El cambio climático, después del último intento en la reunión de Madrid[1], se presenta como una catástrofe global que no se puede frenar de la que ya hemos pasado del punto de no retorno. Es como si hubiéramos sobrepasado el horizonte de sucesos de un agujero negro y caemos a su interior sin posibilidad de remontarse. El cambio climático está en marcha, la extinción de las especies avanza como la “Nada” en La historia interminable de Michael Ende, es algo inexorable.
No hay voluntad de freno de las emisiones, las empresas no están dispuestas a pagar impuestos que reduzcan los beneficios de hoy, aunque en el mañana, nuestros hijos se vean perjudicados y dejen de vivir en un planeta azul, para sobrevivir en uno marrón oscuro. Industria y consumismo prevalecen por encima de todo, aunque las consecuencias nos obliguen a circular por las calles con máscaras para respirar. Siempre se obtendrá un negocio de esta situación, desde el vendedor de máscaras al de botellas de aire puro para respirar en casa; desde pastillas que nos ayudarán a soportar el mal, hasta cirugía para limitar las emisiones en nuestro cuerpo.
El cambio climático es una muerte lente anunciada. Mientras sucede el mundo derrumba amenazadoramente. La población empieza a cosechar huertos de miedo, especialmente cuando advierte que ya no hay nada a que aferrarse, cuando siente que ha perdido toda su confianza en el progreso y en aquellos que utilizaban sus “picos de loro” para vendernos la utopía a cambio de nestro voto. Las quimeras del discurso político, monótonamente repetidas, solo nos han aportado desorientación y desesperanza. Nuestro modo de vida solo nos da más desconfianza en el progreso y más robustez a nuestros idearios de miedo.
Las primaveras árabes han tenido unas consecuencias nefastas, las Agencias de Inteligencia promotoras de estas revueltas, advierten ahora como se equivocaron rotundamente. Véase Siria, véase Líbano, véanse muchos países de África.
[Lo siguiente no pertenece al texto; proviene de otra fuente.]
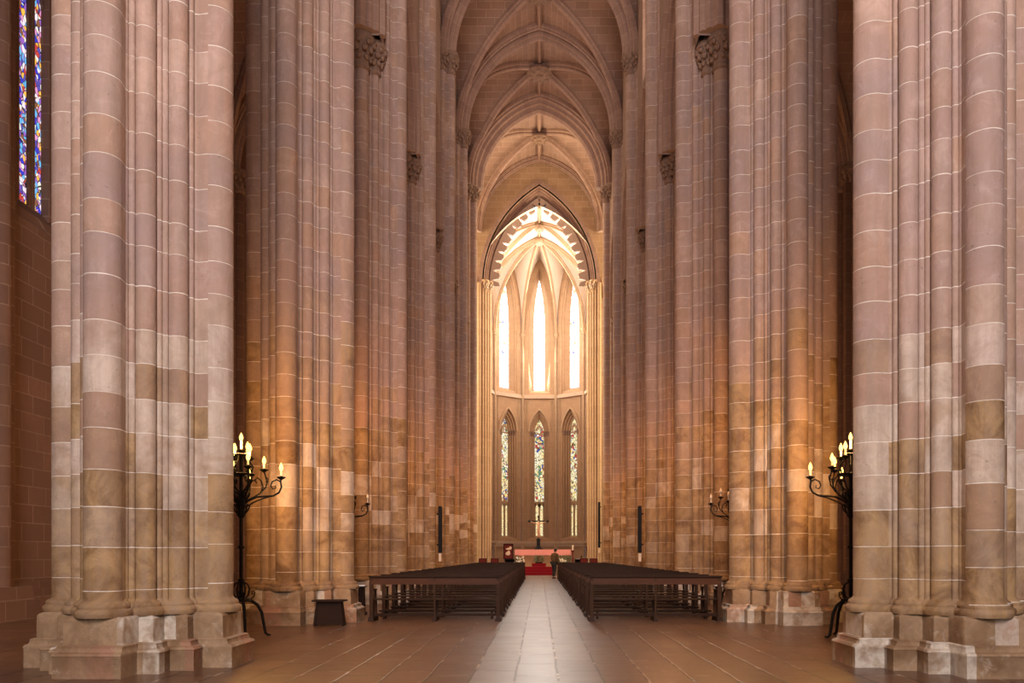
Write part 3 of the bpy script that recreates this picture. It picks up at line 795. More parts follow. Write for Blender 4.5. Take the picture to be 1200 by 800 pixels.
# polygonal apse: five facets
verts = [Vector((HA * math.cos(R(36 * k)), YA + HA * math.sin(R(36 * k)))) for k in range(6)]
apse = None
mbw = MB(); shafts = MB(); caps = MB(); sill = MB(); hoods = []
for k in range(5):
    A, B = verts[k + 1], verts[k]
    mid = (A + B) / 2; e = (B - A).normalized(); out = Vector((mid.x, mid.y - YA)).normalized(); hw = (B - A).length / 2
    T = lambda s, z, d, mid=mid, e=e, out=out: (mid.x + e.x * s + out.x * d, mid.y + e.y * s + out.y * d, z)
    lo = (0, .80, 2.75, 11.6, 1.75); hi = (0, .90, 14.75, 20.3, 5.0)
    panel(mbw, T, -hw, hw, 0, 0, [lo, hi], top=lambda s: AZS + arch(min(1, abs(s) / hw) * HA, HA, AH) + .05)
    reveal(mbw, T, 0, [(.80, 2.75, 11.6, 1.75, 0), (.80, 2.75, 11.6, 1.75, .12), (.66, 2.8, 11.6, 1.5, .14), (.66, 2.8, 11.6, 1.5, .28), (.52, 2.85, 11.6, 1.3, .30), (.52, 2.85, 11.6, 1.3, .42), (.38, 2.95, 11.6, 1.1, .46), (.38, 2.95, 11.6, 1.1, .62)])
    reveal(mbw, T, 0, [(.90, 14.75, 20.3, 5.0, 0), (.90, 14.75, 20.3, 5.0, .08), (.80, 14.95, 20.3, 4.8, .14), (.78, 15.0, 20.3, 4.7, .3), (.54, 15.1, 20.3, 4.3, .55), (.45, 15.2, 20.3, 4.1, .6)])
    g = MB(); glass(g, T, 0, .45, 15.2, 20.3, 4.1, .6); nwin += 1
    g = struct(g.build(f'window_{nwin}', M['upglass'] if k == 2 else M['upglass2'], smooth=0, recalc=False))
    bars = MB()
    for zz in range(16, 24, 1): bars.box(T(0, zz + .2, .57), (.88, .02, .02), math.atan2(e.y, e.x))
    bars.build('glazing_bar', M['aprib'], g, smooth=0)
    g = MB(); o = outline(0, .38, 5.85, 11.6, 1.1); g.add([T(s, z, .6) for s, z in o], [tuple(range(len(o)))], [[(s + k * 3.7, z) for s, z in o]]); nwin += 1
    g = struct(g.build(f'window_{nwin}', M['lowglass'], smooth=0, recalc=False))
    q = MB(); q.add([T(-.38, 2.95, .6), T(.38, 2.95, .6), T(.38, 5.85, .6), T(-.38, 5.85, .6)], [(0, 1, 2, 3)], [[(0, 0), (.76, 0), (.76, 2.9), (0, 2.9)]])
    q.build('plain_lights', M['dadoglass'], g, smooth=0, recalc=False)
    tr = MB(); ang = math.atan2(e.y, e.x)
    tr.box(T(0, 4.4, .54), (.13, .12, 2.9), ang); tr.box(T(-.34, 4.4, .54), (.08, .12, 2.9), ang); tr.box(T(.34, 4.4, .54), (.08, .12, 2.9), ang)
    tr.box(T(0, 5.75, .54), (.8, .14, .12), ang)
    for c in (-.19, .19):
        tr.sweep(arch_path(.13, .2, 5.4, 6), T(c, 0, .54)[:2] + (0,), (e.x, e.y), [(-.06, -.2), (-.06, .04), (.06, .04), (.06, -.2)])
    tr.box(T(0, 11.5, .54), (.8, .1, .09), ang)
    tr.sweep(arch_path(.2, .35, 11.75, 6), T(0, 0, .54)[:2] + (0,), (e.x, e.y), [(-.05, -.12), (-.05, .05), (.05, .05), (.05, -.12)])
    for c in (-.27, -.09, .09, .27): tr.box(T(c, 5.95, .54), (.06, .1, .35), ang, top=.1)
    tr.build('tracery', M['aprib'], g, smooth=0)
    # colonnettes with capitals flanking the lower window, hood moulding above
    for s_ in (-1, 1):
        for (off, dep) in ((.73, .1), (.59, .24), (.45, .38)):
            m = MB(); p0 = T(s_ * off, 2.8, dep); p1 = T(s_ * off, 11.6, dep); shafts.tube([p0, p1], .06, 10)
            caps.lathe([(.07, -.25), (.09, -.22), (.075, -.18), (.09, -.02), (.13, .1), (.13, .16)], 10, (p1[0], p1[1], 11.5))
        for ww, rr in ((hw - .2, .07), (hw - .34, .045), (.96, .05)):
            p = T(s_ * ww, 0, 0); shafts.tube([(p[0], p[1], 2.4), (p[0], p[1], 14.4)], rr, 10)
    shafts.sweep(arch_path(.84, 1.85, 11.6, 10), T(0, 0, 0)[:2] + (0,), (e.x, e.y), [(-.03, 0), (-.03, -.1), (.06, -.12), (.1, -.08), (.08, 0)] if False else [(-.1, -.1), (.1, -.1), (.1, .05), (-.1, .05)])
    # string course, sloping upper sill, bench and dado ledges
    for (z, d, hgt) in ((14.35, .16, .22), (14.55, .1, .12), (2.3, .22, .2), (2.05, .14, .3), (11.55, .03, .1)):
        if z == 11.55: continue
        a0 = T(-hw - .02, z, 0); a1 = T(hw + .02, z, 0); b1 = T(hw - d * .33, z, -d); b0 = T(-hw + d * .33, z, -d)
        vs = [(*p[:2], z) for p in (a0, a1, b1, b0)] + [(*p[:2], z + hgt) for p in (a0, a1, b1, b0)]
        sill.add(vs, [(0, 1, 2, 3), (7, 6, 5, 4), (0, 1, 5, 4), (1, 2, 6, 5), (2, 3, 7, 6), (3, 0, 4, 7)])
apse = struct(mbw.build('wall_apse', M['apse'], smooth=0))
shafts.build('colonnettes', M['aprib'], apse, smooth=40)
caps.build('window_capitals', M['carve'], apse, smooth=40)
sill.build('string_course', M['aprib'], apse, smooth=0)
vs_ = MB()
for v in verts[0:6]:
    d = Vector((v.x, v.y - YA)).normalized(); sd = Vector((-d.y, d.x))
    for (o, s_, r) in ((.14, 0, .11), (.03, .16, .07), (.03, -.16, .07)):
        c = v - d * o + sd * s_
        vs_.tube([(c.x, c.y, 0), (c.x, c.y, AZS + .1)], r, 10)
    c = v - d * .14
    vs_.lathe([(.12, -.3), (.16, -.27), (.13, -.2), (.16, 0), (.24, .12), (.24, .2)], 12, (c.x, c.y, AZS))
vs_.build('vault_shaft', M['aprib'], apse, smooth=40)
mb = MB(); N = 12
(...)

Mientras China despierta mostrando su gran potencial y tecnología, no en balde ha llegado a pisar el lado oscuro de la Luna; la OTAN entra en muerte cerebral, Inglaterra se separa de Europa y surgen en las calles los desencantados de la globalización, los que apuestan para otorgar el poder al mínimo a los gobernantes, y dejar que sean las comunidades o regiones las que deban de decidir cómo quieren vivir.
Surgen los populistas en España, los separatistas en Catalunya, los “Chalecos amarillos” en Francia, los que demanda igualdad en Bolivia, Chile, Colombia, Argentina, Irán, Irak o la revolución de los paraguas en Hong Kong. Ya no solo exponen sus pancartas, sino que traen una violencia reprimida que destroza comercios, coches y material urbano a su paso.
¿Es un fenómeno de imitación o es contagio? Es solo un ensayo de unas pocas masas. La próxima vez será más global, entre otros aspectos porque se cuenta con las nuevas tecnologías que permiten convocar a los manifestantes instantáneamente, que permiten grabar los hechos y transmitirlos a cualquier lugar del mundo como testimonio, que servirán como denuncia y muestras del grado de violencia. Las nuevas protestas se vivirán en la calle, de día y de noche, sin tregua, sin descanso, con férrea resistencia, sin cesar hasta conseguir que todo esté a punto de estallar. Ahora, como Paris de 1968, se pide lo imposible en una sociedad en la que no hay nada que perder. Corremos el peligro de convertirnos en una distopía.
[1] Los asistentes solo representaban al 25% de los países emisores, y sus decisiones no eran vinculantes.